THE TASK ->
Copy everything in the data below exactly except the pictures.

Entries with scene source code:
▽

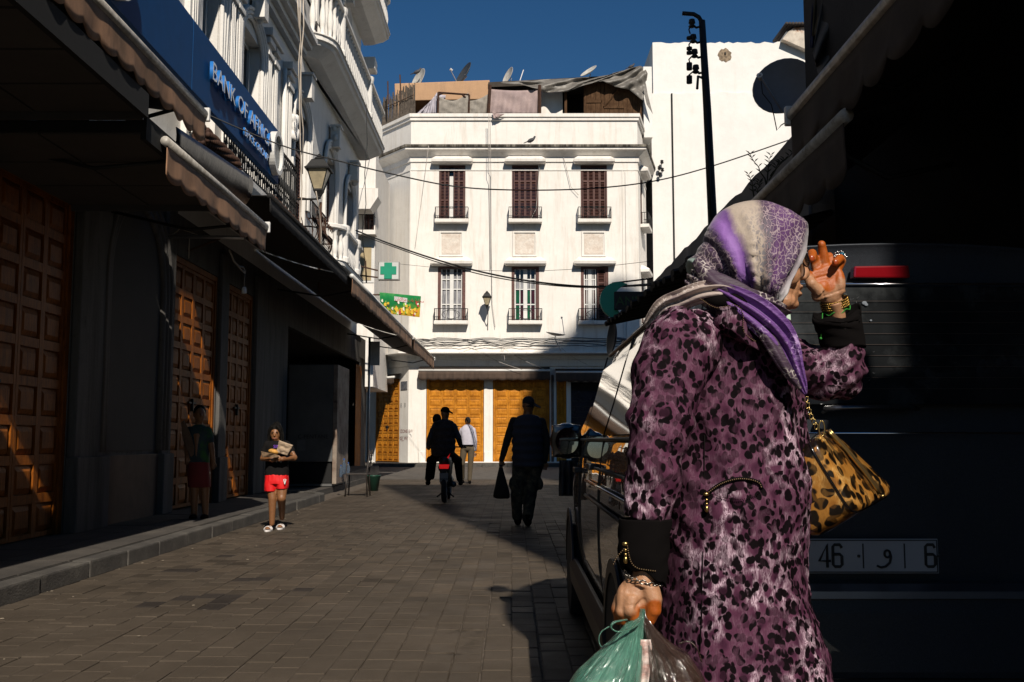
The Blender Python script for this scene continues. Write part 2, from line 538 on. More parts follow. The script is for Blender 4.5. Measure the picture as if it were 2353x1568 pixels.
# slab joints as separate pieces near the camera
for j in range(10):
    for i in range(2):
        x1 = XL - 0.17 - i * 0.62; y0 = 6.2 + j * 0.9
        MB().box(x1 - 0.6, x1, y0 + .01, y0 + .88, PZ - 0.01, PZ + 0.006 + rk.uniform(0, .003)).build("pavement_flag", SIDEW, pave)
far_pave = MB().add([(-12, 44.1, -.02), (12, 44.1, -.02), (12, 44.1, PZ), (-12, 44.1, PZ)], [(0, 1, 2, 3)]).add([(-12, 44.1, PZ), (12, 44.1, PZ), (12, 60, PZ), (-12, 60, PZ)], [(0, 1, 2, 3)]).build("far_pavement", SIDEW)
tag(far_pave, kind="structure")
for k in range(16):
    MB().box(-9 + k * 1.1, -9 + k * 1.1 + 1.085, 43.93, 44.12, -0.02, PZ + .008).build("kerb_stone", KERB, far_pave, bevel=0.02)
rp = MB().box(2.25, 3.3, -6, 30, -0.02, PZ).build("pavement", SIDEW)
tag(rp, kind="structure")

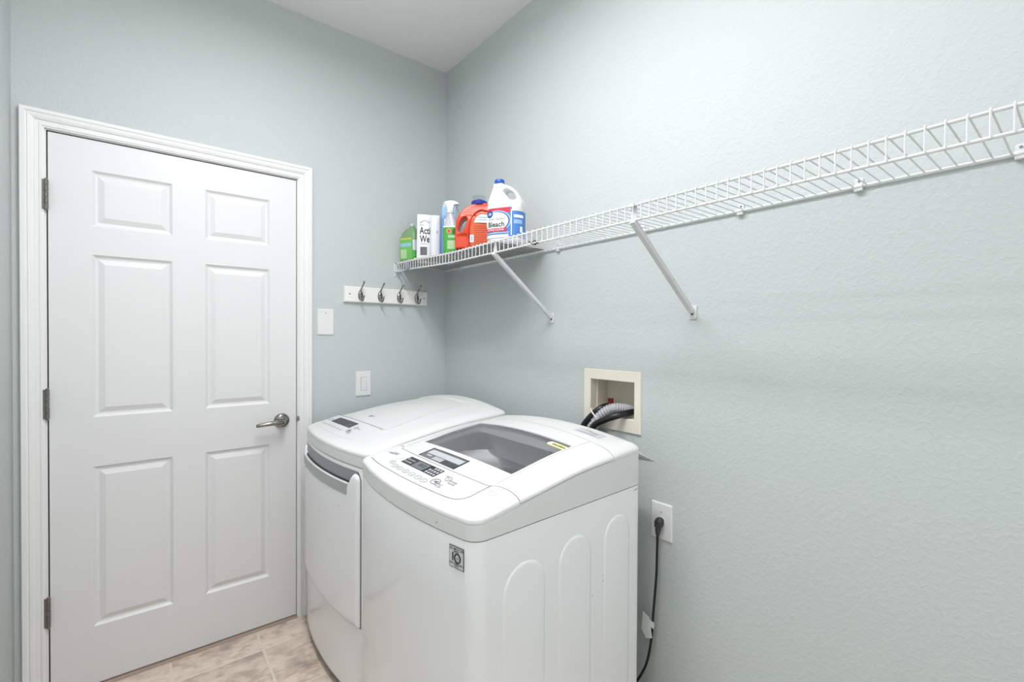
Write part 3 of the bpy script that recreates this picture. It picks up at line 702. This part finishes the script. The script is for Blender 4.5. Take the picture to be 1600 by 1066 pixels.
# ------------------------------------------------------------------ bottles on the shelf
def rrect(s, w, d, r):
    """point on a rounded rectangle at arc length s from the front centre, going to +x (front faces -y)"""
    a, b, q = w / 2 - r, d / 2 - r, PI / 2 * r
    per = 4 * a + 4 * b + 4 * q; s = (s + per / 2) % per - per / 2; sg = 1 if s >= 0 else -1; s = abs(s)
    if s <= a: return (sg * s, -d / 2)
    s -= a
    if s <= q: t = s / r; return (sg * (a + r * sin(t)), -b - r * cos(t))
    s -= q
    if s <= 2 * b: return (sg * w / 2, -b + s)
    s -= 2 * b
    if s <= q: t = s / r; return (sg * (a + r * cos(t)), b + r * sin(t))
    return (sg * (a - (s - q)), d / 2)
def peri(w, d, r): return 4 * (w / 2 - r) + 4 * (d / 2 - r) + 2 * PI * r
def rloop(w, d, r, z, n=48, cx=0, cy=0):
    p = peri(w, d, r); return [(rrect(p * k / n, w, d, r)[0] + cx, rrect(p * k / n, w, d, r)[1] + cy, z) for k in range(n)]
class Bottle:
    def __init__(s, name, label, cat, x, y, z, ang):
        s.root = thing(name, label, cat, (x, y, z), 'bottles and packs on the wire shelf'); s.root.rotation_euler.z = ang
        ORG[s.root.name] = Vector((0, 0, 0)); s.n = name
    def part(s, name, mb, m, parent=None, **kw):
        p = parent or s.root; return obj(name, mb, m, p, origin=(0, 0, 0), **kw)
    def wrap(s, w, d, r, lift, s0, s1, z0, z1, n=10, m_=2): return MB().grid(lambda i, j: (*rrect(s0 + (s1 - s0) * i, w + 2 * lift, d + 2 * lift, r + lift), z0 + (z1 - z0) * j), n, m_)
    def wtext(s, t, w, d, r, lift, sc, zc, size, bold=0, align='CENTER'):
        V, Fc = text2d(t, size, align, bold); return MB().add([(*rrect(sc + x, w + 2 * lift, d + 2 * lift, r + lift), zc + y) for x, y in V], Fc)
    def wdisc(s, w, d, r, lift, sc, zc, rs, rz, n=28):
        return MB().loft([[(*rrect(sc + rs * k * cos(a), w + 2 * lift, d + 2 * lift, r + lift), zc + rz * k * sin(a)) for a in lin(0, 2 * PI, n + 1)[:-1]] for k in (1, .75, .5, .25, .05)], False, True)
def facing(az_deg, turn): return -rad(az_deg) + rad(turn)   # front (-y) turned toward the camera, then by TURN
ZT = SZB + .0062
# bleach jug
B = Bottle('bleach_jug', 'white bleach jug with blue cap and blue and red label, moulded side handle', 'bottle', -.205, -.829, ZT, facing(37.8, -22))
w, d, r = .152, .100, .042
out = [(-.076, .012), (-.070, 0), (.070, 0), (.076, .012), (.077, .13), (.076, .155), (.069, .172), (.058, .192), (.042, .213), (.022, .229), (.004, .237), (-.008, .240), (-.012, .246), (-.049, .246), (-.052, .232), (-.060, .208), (-.069, .180), (-.075, .155), (-.077, .13)]
hole = [(.026 + .033 * cos(a) * cos(-.72) - .0135 * sin(a) * sin(-.72), .190 + .033 * cos(a) * sin(-.72) + .0135 * sin(a) * cos(-.72)) for a in lin(0, 2 * PI, 25)[:-1]]
lower = [rloop(w - .016, d - .016, r - .008, 0), rloop(w - .004, d - .004, r - .002, .003), rloop(w, d, r, .010), rloop(w, d, r, .140), rloop(w - .006, d - .006, r - .003, .152), rloop(w * .93, d * .86, r * .86, .166)]
mb = MB().loft(lower)
V, Fc = curve_solid([[(p[0], p[1]) for p in bez([(a, b, 0) for a, b in out[5:18]], 3)] + [(-.075, .11), (.075, .11)], hole], .030, .017)
mb.add([(a, -c * (1 - .25 * smst((b - .16) / .08)) * 1.2, b) for a, b, c in V], Fc)
body = B.part('body', mb, WHITEP, sharp=180)
rm = body.modifiers.new('r', 'REMESH'); rm.mode = 'VOXEL'; rm.voxel_size = .0028; rm.use_smooth_shade = True
sm_ = body.modifiers.new('s', 'SMOOTH'); sm_.iterations = 6; sm_.factor = .5
B.part('neck', MB().lathe([(.016, .236), (.0175, .252)], (-.0305, 0, 0)), WHITEP)
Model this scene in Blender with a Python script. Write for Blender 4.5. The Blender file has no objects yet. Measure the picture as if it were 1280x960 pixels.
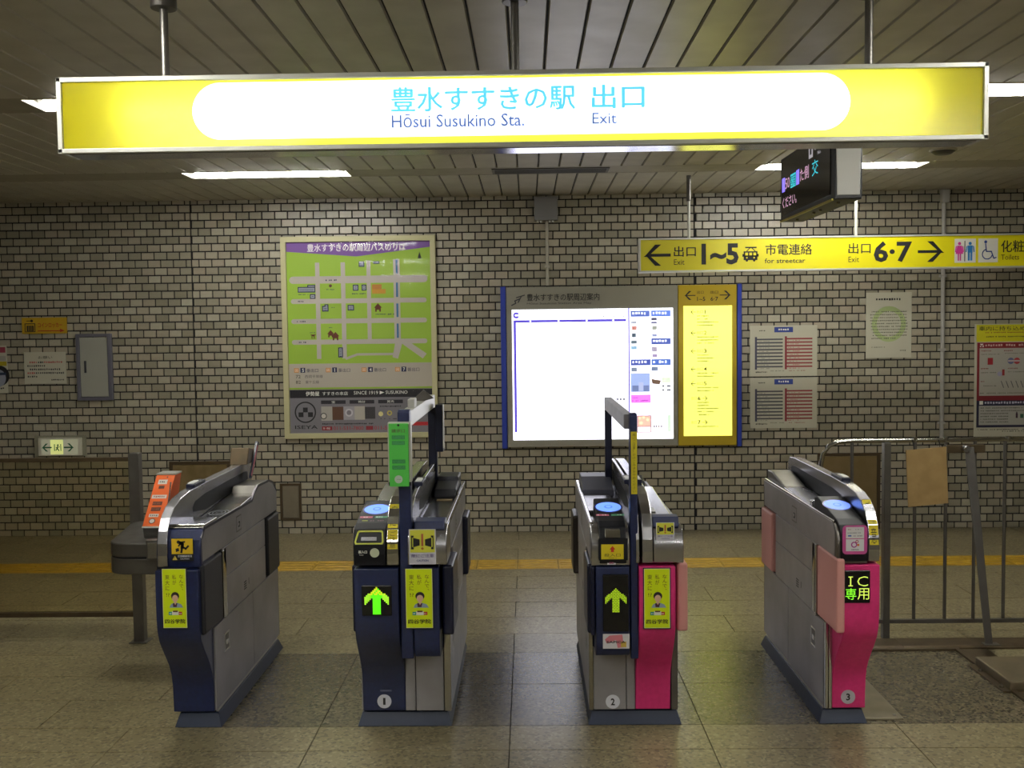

△

TASK OUTPUT ->
The Blender Python script for this scene continues. Write part 2, from line 538 on. More parts follow. The script is for Blender 4.5. Measure the picture as if it were 2353x1568 pixels.
# slab joints as separate pieces near the camera
for j in range(10):
    for i in range(2):
        x1 = XL - 0.17 - i * 0.62; y0 = 6.2 + j * 0.9
        MB().box(x1 - 0.6, x1, y0 + .01, y0 + .88, PZ - 0.01, PZ + 0.006 + rk.uniform(0, .003)).build("pavement_flag", SIDEW, pave)
far_pave = MB().add([(-12, 44.1, -.02), (12, 44.1, -.02), (12, 44.1, PZ), (-12, 44.1, PZ)], [(0, 1, 2, 3)]).add([(-12, 44.1, PZ), (12, 44.1, PZ), (12, 60, PZ), (-12, 60, PZ)], [(0, 1, 2, 3)]).build("far_pavement", SIDEW)
tag(far_pave, kind="structure")
for k in range(16):
    MB().box(-9 + k * 1.1, -9 + k * 1.1 + 1.085, 43.93, 44.12, -0.02, PZ + .008).build("kerb_stone", KERB, far_pave, bevel=0.02)
rp = MB().box(2.25, 3.3, -6, 30, -0.02, PZ).build("pavement", SIDEW)
tag(rp, kind="structure")

Write part 3 of the bpy script that recreates this picture. It picks up at line 702. This part finishes the script. The script is for Blender 4.5. Take the picture to be 1600 by 1066 pixels.
# ------------------------------------------------------------------ bottles on the shelf
def rrect(s, w, d, r):
    """point on a rounded rectangle at arc length s from the front centre, going to +x (front faces -y)"""
    a, b, q = w / 2 - r, d / 2 - r, PI / 2 * r
    per = 4 * a + 4 * b + 4 * q; s = (s + per / 2) % per - per / 2; sg = 1 if s >= 0 else -1; s = abs(s)
    if s <= a: return (sg * s, -d / 2)
    s -= a
    if s <= q: t = s / r; return (sg * (a + r * sin(t)), -b - r * cos(t))
    s -= q
    if s <= 2 * b: return (sg * w / 2, -b + s)
    s -= 2 * b
    if s <= q: t = s / r; return (sg * (a + r * cos(t)), b + r * sin(t))
    return (sg * (a - (s - q)), d / 2)
def peri(w, d, r): return 4 * (w / 2 - r) + 4 * (d / 2 - r) + 2 * PI * r
def rloop(w, d, r, z, n=48, cx=0, cy=0):
    p = peri(w, d, r); return [(rrect(p * k / n, w, d, r)[0] + cx, rrect(p * k / n, w, d, r)[1] + cy, z) for k in range(n)]
class Bottle:
    def __init__(s, name, label, cat, x, y, z, ang):
        s.root = thing(name, label, cat, (x, y, z), 'bottles and packs on the wire shelf'); s.root.rotation_euler.z = ang
        ORG[s.root.name] = Vector((0, 0, 0)); s.n = name
    def part(s, name, mb, m, parent=None, **kw):
        p = parent or s.root; return obj(name, mb, m, p, origin=(0, 0, 0), **kw)
    def wrap(s, w, d, r, lift, s0, s1, z0, z1, n=10, m_=2): return MB().grid(lambda i, j: (*rrect(s0 + (s1 - s0) * i, w + 2 * lift, d + 2 * lift, r + lift), z0 + (z1 - z0) * j), n, m_)
    def wtext(s, t, w, d, r, lift, sc, zc, size, bold=0, align='CENTER'):
        V, Fc = text2d(t, size, align, bold); return MB().add([(*rrect(sc + x, w + 2 * lift, d + 2 * lift, r + lift), zc + y) for x, y in V], Fc)
    def wdisc(s, w, d, r, lift, sc, zc, rs, rz, n=28):
        return MB().loft([[(*rrect(sc + rs * k * cos(a), w + 2 * lift, d + 2 * lift, r + lift), zc + rz * k * sin(a)) for a in lin(0, 2 * PI, n + 1)[:-1]] for k in (1, .75, .5, .25, .05)], False, True)
def facing(az_deg, turn): return -rad(az_deg) + rad(turn)   # front (-y) turned toward the camera, then by TURN
ZT = SZB + .0062
# bleach jug
B = Bottle('bleach_jug', 'white bleach jug with blue cap and blue and red label, moulded side handle', 'bottle', -.205, -.829, ZT, facing(37.8, -22))
w, d, r = .152, .100, .042
out = [(-.076, .012), (-.070, 0), (.070, 0), (.076, .012), (.077, .13), (.076, .155), (.069, .172), (.058, .192), (.042, .213), (.022, .229), (.004, .237), (-.008, .240), (-.012, .246), (-.049, .246), (-.052, .232), (-.060, .208), (-.069, .180), (-.075, .155), (-.077, .13)]
hole = [(.026 + .033 * cos(a) * cos(-.72) - .0135 * sin(a) * sin(-.72), .190 + .033 * cos(a) * sin(-.72) + .0135 * sin(a) * cos(-.72)) for a in lin(0, 2 * PI, 25)[:-1]]
lower = [rloop(w - .016, d - .016, r - .008, 0), rloop(w - .004, d - .004, r - .002, .003), rloop(w, d, r, .010), rloop(w, d, r, .140), rloop(w - .006, d - .006, r - .003, .152), rloop(w * .93, d * .86, r * .86, .166)]
mb = MB().loft(lower)
V, Fc = curve_solid([[(p[0], p[1]) for p in bez([(a, b, 0) for a, b in out[5:18]], 3)] + [(-.075, .11), (.075, .11)], hole], .030, .017)
mb.add([(a, -c * (1 - .25 * smst((b - .16) / .08)) * 1.2, b) for a, b, c in V], Fc)
body = B.part('body', mb, WHITEP, sharp=180)
rm = body.modifiers.new('r', 'REMESH'); rm.mode = 'VOXEL'; rm.voxel_size = .0028; rm.use_smooth_shade = True
sm_ = body.modifiers.new('s', 'SMOOTH'); sm_.iterations = 6; sm_.factor = .5
B.part('neck', MB().lathe([(.016, .236), (.0175, .252)], (-.0305, 0, 0)), WHITEP)
Model this scene in Blender with a Python script. Write for Blender 4.5. The Blender file has no objects yet. Measure the picture as if it were 1280x960 pixels.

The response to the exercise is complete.